The Identity of Petrophysical Properties of Oceanic Serpentinites and Continental Granitoids: Implications for the Recognition of Buried Hydrocarbon-bearing Serpentinite Geobodies

The Earth’s lithosphere is commonly investigated by both direct and indirect methods, corresponding to rock sampling and geophysical surveys, respectively. The interpretation of geophysical data is generally based on the combination of values measured in the lithosphere with those obtained in laboratories from rock samples. However, petrophysical properties of numerous lithotypes overlap, yielding the misleading interpretation of geophysical surveys in many areas of the world. A heated debate particularly concerns non-volcanic rifted margins, fuelled by the possible presence of giant oil and gas fields: thinned continental crust or serpentinized oceanic basement. One of the possible causes of ambiguity is related to the intimate similarity of oceanic serpentinites and various crustal rocks (e.g. basalts, gabbros, limestones, sandstones, shales, etc.), in terms of petrophysical properties. Can variably serpentinized peridotites mimic typical continental crustal rocks, such as granites and granodiorites?

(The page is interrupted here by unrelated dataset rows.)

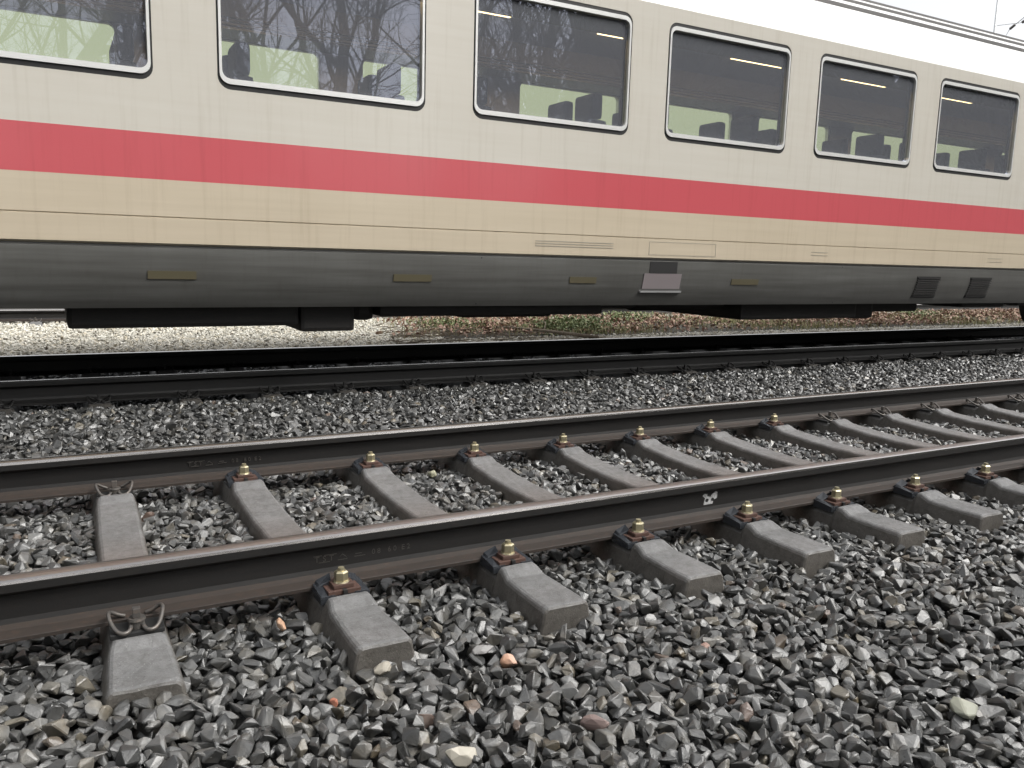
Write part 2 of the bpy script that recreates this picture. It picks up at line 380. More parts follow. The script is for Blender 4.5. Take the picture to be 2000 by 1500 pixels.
def bolt_fastening(parent, side):
    """side -1: sits on the near (-y) side of the rail, 0 at the rail centre, z=0 at the rail seat."""
    root = None
    bm = bmesh.new()
    s = side
    # angled guide plate: base block with sloped end wings
    def prism(bm, xs, yz0, yz1): pass
    def wedge(bm, pts):           # pts: list of 8
        vs = [bm.verts.new(p) for p in pts]
        for f in ((0, 1, 2, 3), (4, 7, 6, 5), (0, 4, 5, 1), (1, 5, 6, 2), (2, 6, 7, 3), (3, 7, 4, 0)): bm.faces.new([vs[i] for i in f])
    y0, y1 = s*.078, s*.203
    box(bm, -.084, .084, min(s*.076, s*.184), max(s*.076, s*.184), -.002, .018)
    for sx_ in (-1, 1):           # side shoulders sloping away from the rail
        wedge(bm, [(sx_*.034, s*.077, .016), (sx_*.082, s*.077, .016), (sx_*.084, s*.180, .016), (sx_*.034, s*.180, .016),
                   (sx_*.034, s*.077, .040), (sx_*.080, s*.077, .032), (sx_*.082, s*.180, .022), (sx_*.034, s*.180, .023)])
        wedge(bm, [(sx_*.020, s*.046, .012), (sx_*.074, s*.050, .012), (sx_*.072, s*.0765, .012), (sx_*.020, s*.0765, .012),
                   (sx_*.020, s*.046, .026), (sx_*.070, s*.052, .018), (sx_*.068, s*.0765, .036), (sx_*.020, s*.0765, .054)])
        wedge(bm, [(sx_*.022, s*.0775, .046), (sx_*.074, s*.0775, .036), (sx_*.070, s*.110, .030), (sx_*.030, s*.118, .030),
                   (sx_*.022, s*.0775, .062), (sx_*.070, s*.0775, .043), (sx_*.066, s*.105, .036), (sx_*.030, s*.118, .052)])
    bmesh.ops.recalc_face_normals(bm, faces=bm.faces[:])
    root = mesh_obj('rail_fastening', bm, 'plastic', parent)
    bm = bmesh.new()
    ya, yb = sorted((s*.098, s*.176)); box(bm, -.056, .056, ya, yb, .019, .035, 0, .002)
    ya, yb = sorted((s*.100, s*.166)); box(bm, -.036, .036, ya, yb, .0352, .050, 0, .003)
    mesh_obj('clamp_plate', bm, 'redplate', root)
    bm = bmesh.new(); ya, yb = sorted((s*.166, s*.1855)); box(bm, -.007, .007, ya, yb, .004, .036)
    mesh_obj('slot', bm, 'darkspot', root)
    bm = bmesh.new(); cy = s*.136
    def cyl(r1, r2, z0, z1, seg):
        bmesh.ops.create_cone(bm, cap_ends=True, segments=seg, radius1=r1, radius2=r2, depth=z1-z0, matrix=Matrix.Translation((0, cy, (z0+z1)/2)))
    cyl(.027, .025, .0502, .055, 24); cyl(.0235, .0235, .055, .083, 6); cyl(.0235, .0185, .083, .088, 6); cyl(.0115, .0105, .088, .099, 14)
    mesh_obj('hex_nut', bm, 'brass', root)
    return root
def clip_fastening(parent, side, cm='clip'):
    s = side
    bm = bmesh.new(); ya, yb = sorted((s*.077, s*.165)); box(bm, -.075, .075, ya, yb, -.002, .012, 0, .003)
    root = mesh_obj('rail_fastening', bm, 'darkspot', parent)
    bm = bmesh.new(); P = []
    half = [(.004, .092, .034), (.012, .100, .035), (.016, .120, .030), (.016, .150, .022), (.026, .170, .016), (.042, .172, .015), (.056, .160, .020), (.066, .140, .030), (.073, .118, .043),
            (.076, .098, .052), (.072, .082, .052), (.060, .074, .044), (.046, .071, .034), (.030, .066, .0265)]
    for sx_ in (-1, 1):
        pts = [(sx_*x, s*y, z) for x, y, z in half]
        # smooth
        q = [Vector(p) for p in pts]
        for _ in range(2):
            nq = [q[0]]
            for a_, b_ in zip(q, q[1:]): nq += [a_.lerp(b_, .25), a_.lerp(b_, .75)]
            nq.append(q[-1]); q = nq
        tube(bm, q, .0064, 8)
    mesh_obj('spring_clip', bm, cm, root)
    bm = bmesh.new()
    def cyl(r1, r2, z0, z1, seg):
        bmesh.ops.create_cone(bm, cap_ends=True, segments=seg, radius1=r1, radius2=r2, depth=z1-z0, matrix=Matrix.Translation((0, s*.128, (z0+z1)/2)))
    cyl(.021, .021, .010, .036, 16); cyl(.026, .024, .036, .043, 20)
    box(bm, -.011, .011, s*.128-.011, s*.128+.011, .043, .073, 0, .002)
    mesh_obj('screw', bm, cm, root)
    return root
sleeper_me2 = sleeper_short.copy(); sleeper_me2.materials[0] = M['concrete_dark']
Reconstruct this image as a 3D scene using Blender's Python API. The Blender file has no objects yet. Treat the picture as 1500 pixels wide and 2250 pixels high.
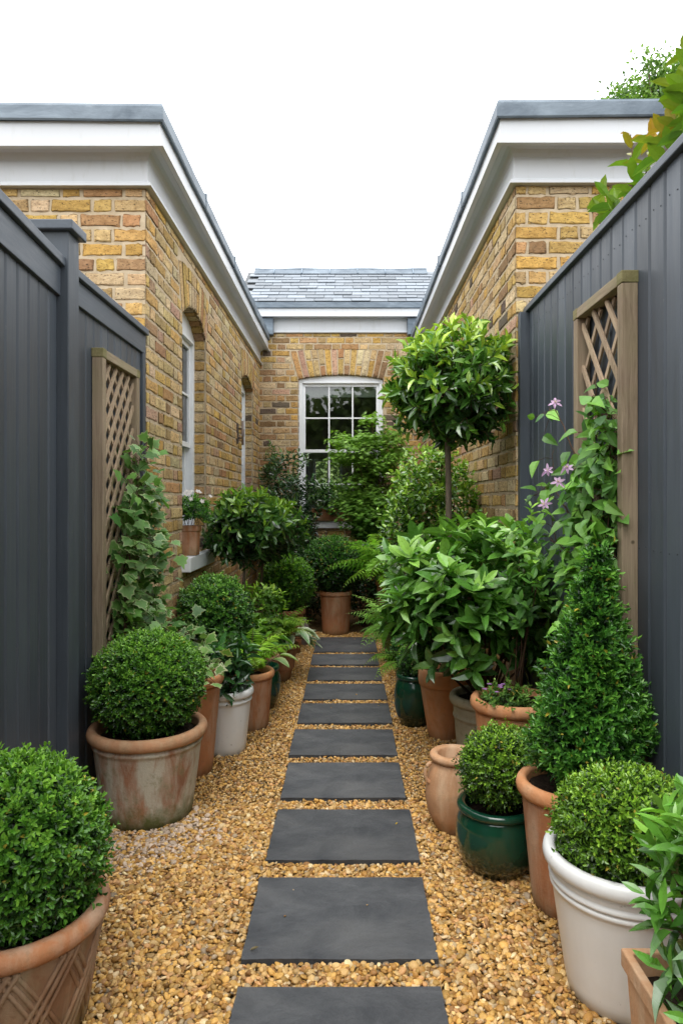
import bpy, math, random
import numpy as np
from mathutils import Vector

PI = math.pi
scene = bpy.context.scene
C = scene.collection
rng = np.random.default_rng(7)
random.seed(7)
F_PX, VX, VY, EYE = 1500.0, 764.0, 1103.0, 1.45      # lens in photo pixels, vanishing point, eye height


def at(px, py, Y):
    """photo pixel at a distance Y from the eye -> world point"""
    return np.array([(px - VX) * Y / F_PX, Y, EYE + (VY - py) * Y / F_PX])


# ------------------------------------------------------------------ objects
def tag(o, label=None, cat=None, group=None, kind=None):
    if label: o['label'] = label
    if cat: o['category'] = cat
    if group: o['group'] = group
    if kind: o['kind'] = kind
    return o


def thing(name, label, cat, loc=(0, 0, 0), group=None, rz=0.0):
    o = bpy.data.objects.new(name, None)
    o.empty_display_size = .1
    C.objects.link(o)
    o.location = loc
    o.rotation_euler = (0, 0, rz)
    return tag(o, label, cat, group)


class G:
    """collects vertices, faces and vertex colours of one mesh"""
    def __init__(s):
        s.V, s.F, s.K, s.n = [], [], [], 0

    def add(s, V, F, col=None):
        V = np.asarray(V, np.float32).reshape(-1, 3)
        if isinstance(F, list) and len(F) and not isinstance(F[0], np.ndarray):
            F = [np.array([f for f in F if len(f) == k]) for k in sorted({len(f) for f in F})]
        for f in (F if isinstance(F, list) else [F]):
            f = np.asarray(f, np.int64)
            if len(f): s.F.append(f + s.n)
        if col is None: col = (1, 1, 1)
        col = np.asarray(col, np.float32)
        if col.ndim == 1: col = np.repeat(col[None], len(V), 0)
        s.V.append(V); s.K.append(col); s.n += len(V)
        return s

    def box(s, x0, x1, y0, y1, z0, z1, col=None):
        V = [(x, y, z) for x in (x0, x1) for y in (y0, y1) for z in (z0, z1)]
        F = [(0, 1, 3, 2), (4, 6, 7, 5), (0, 4, 5, 1), (2, 3, 7, 6), (0, 2, 6, 4), (1, 5, 7, 3)]
        return s.add(V, F, col)

    def mbox(s, m, u0, u1, v0, v1, d0, d1, col=None):
        V = [m(u, v, d) for u in (u0, u1) for v in (v0, v1) for d in (d0, d1)]
        F = [(0, 1, 3, 2), (4, 6, 7, 5), (0, 4, 5, 1), (2, 3, 7, 6), (0, 2, 6, 4), (1, 5, 7, 3)]
        return s.add(V, F, col)

    def lathe(s, prof, seg=56, cx=0, cy=0, wob=0.0, col=None):
        a = np.linspace(0, 2 * PI, seg, endpoint=False)
        P = np.array(prof, float)
        n = len(P)
        R = P[:, 0][:, None] * np.ones(seg)[None]
        if wob: R = R * (1 + wob * np.sin(2 * a + 1.3) + wob * .6 * np.sin(3 * a + .4))[None]
        V = np.stack([cx + R * np.cos(a), cy + R * np.sin(a), P[:, 1][:, None] * np.ones(seg)[None]], -1).reshape(-1, 3)
        i = np.arange(n - 1)[:, None] * seg; j = np.arange(seg)[None]; k = (j + 1) % seg
        F = np.stack([i + j, i + k, i + seg + k, i + seg + j], -1).reshape(-1, 4)
        return s.add(V, F, col)

    def tube(s, pts, rad, seg=7, col=None):
        P = np.array(pts, float); n = len(P)
        r = np.broadcast_to(np.asarray(rad, float), (n,)) if np.ndim(rad) == 0 or len(np.atleast_1d(rad)) == n else np.interp(np.linspace(0, 1, n), np.linspace(0, 1, len(rad)), rad)
        T = np.gradient(P, axis=0); T /= np.linalg.norm(T, axis=1)[:, None] + 1e-9
        ref = np.where(np.abs(T[:, 2:3]) > .9, np.array([[1., 0, 0]]), np.array([[0, 0, 1.]]))
        A = np.cross(T, ref); A /= np.linalg.norm(A, axis=1)[:, None] + 1e-9
        B = np.cross(T, A)
        a = np.linspace(0, 2 * PI, seg, endpoint=False)
        V = P[:, None] + r[:, None, None] * (np.cos(a)[None, :, None] * A[:, None] + np.sin(a)[None, :, None] * B[:, None])
        i = np.arange(n - 1)[:, None] * seg; j = np.arange(seg)[None]; k = (j + 1) % seg
        F = np.stack([i + j, i + k, i + seg + k, i + seg + j], -1).reshape(-1, 4)
        V = np.concatenate([V.reshape(-1, 3), P[:1], P[-1:]])
        jj = np.arange(seg); kk = (jj + 1) % seg
        c0 = np.stack([np.full(seg, n * seg), kk, jj], -1)
        c1 = np.stack([np.full(seg, n * seg + 1), (n - 1) * seg + jj, (n - 1) * seg + kk], -1)
        return s.add(V, [F, c0, c1], col)

    def build(s, name, mat, parent=None, smooth=False, bevel=0.0, weld=False, origin=None):
        me = bpy.data.meshes.new(name)
        V = np.concatenate(s.V).astype(np.float32)
        if origin is not None: V = V - np.asarray(origin, np.float32)
        K = np.concatenate(s.K).astype(np.float32)
        tot = np.concatenate([np.full(len(f), f.shape[1]) for f in s.F])
        li = np.concatenate([f.ravel() for f in s.F]).astype(np.int32)
        st = np.concatenate([[0], np.cumsum(tot)[:-1]]).astype(np.int32)
        me.vertices.add(len(V)); me.vertices.foreach_set('co', V.ravel())
        me.loops.add(len(li)); me.loops.foreach_set('vertex_index', li)
        me.polygons.add(len(tot)); me.polygons.foreach_set('loop_start', st)
        me.polygons.foreach_set('use_smooth', np.full(len(tot), smooth))
        me.update(calc_edges=True)
        at_ = me.color_attributes.new('Col', 'FLOAT_COLOR', 'POINT')
        at_.data.foreach_set('color', np.concatenate([K, np.ones((len(K), 1), np.float32)], 1).ravel())
        me.materials.append(mat)
        o = bpy.data.objects.new(name, me)
        C.objects.link(o)
        if parent is not None: o.parent = parent
        if origin is not None: o.location = origin
        if bevel:
            b = o.modifiers.new('soft_edges', 'BEVEL'); b.width = bevel; b.segments = 2; b.limit_method = 'ANGLE'
            b.harden_normals = False
        return o


def nrm(a):
    return a / (np.linalg.norm(a, axis=-1, keepdims=True) + 1e-9)


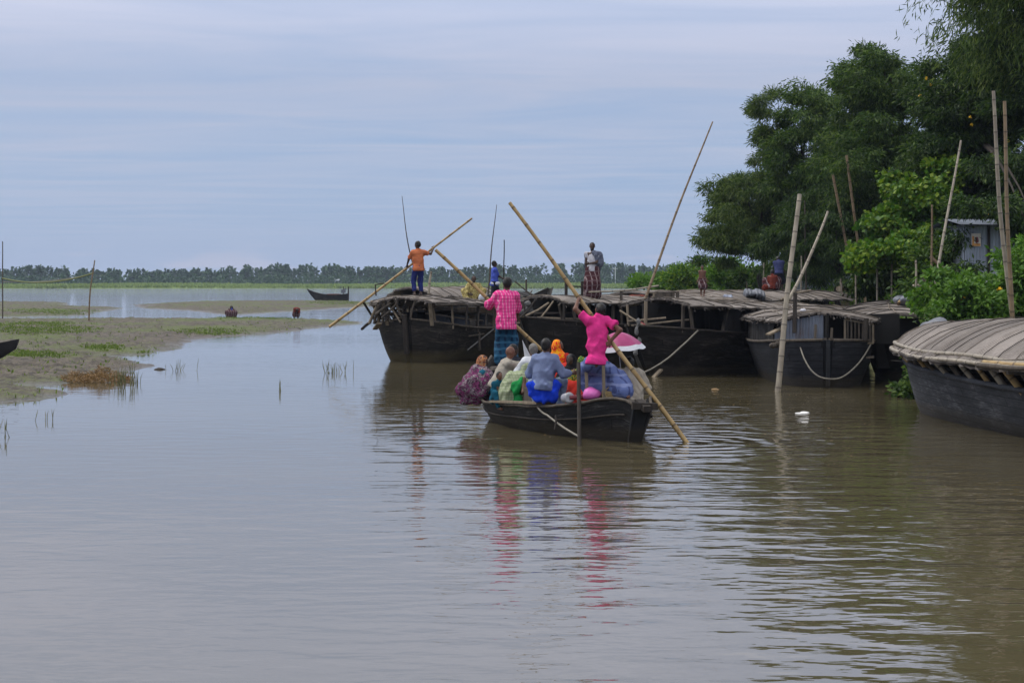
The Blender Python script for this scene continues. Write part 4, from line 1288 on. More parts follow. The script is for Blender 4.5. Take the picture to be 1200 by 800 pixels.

To answer this question, we compared literature data of worldwide samples of such lithologies. The results show the complete overlap of the considered petrophysical properties (density, magnetic susceptibility, V_P, V_S, V_P/V_S, and Poisson’s ratio) of these lithotypes (P = 10–1000 MPa, depth = 0.33–33.33 km), further confirming the difficulty in discriminating variably serpentinized mantle rocks from crustal lithologies. Therefore, the recognition of buried serpentinite geobodies, being potential sites of exploitable gas and oil reservoirs, like those probably ensconced in non-volcanic rifted margins, necessitates a robust lithological model inferred from direct methods, namely the study of core drillings, deep-seated xenoliths and tectonic exposures of deep-crustal sections to substantiate the interpretation of geophysical data.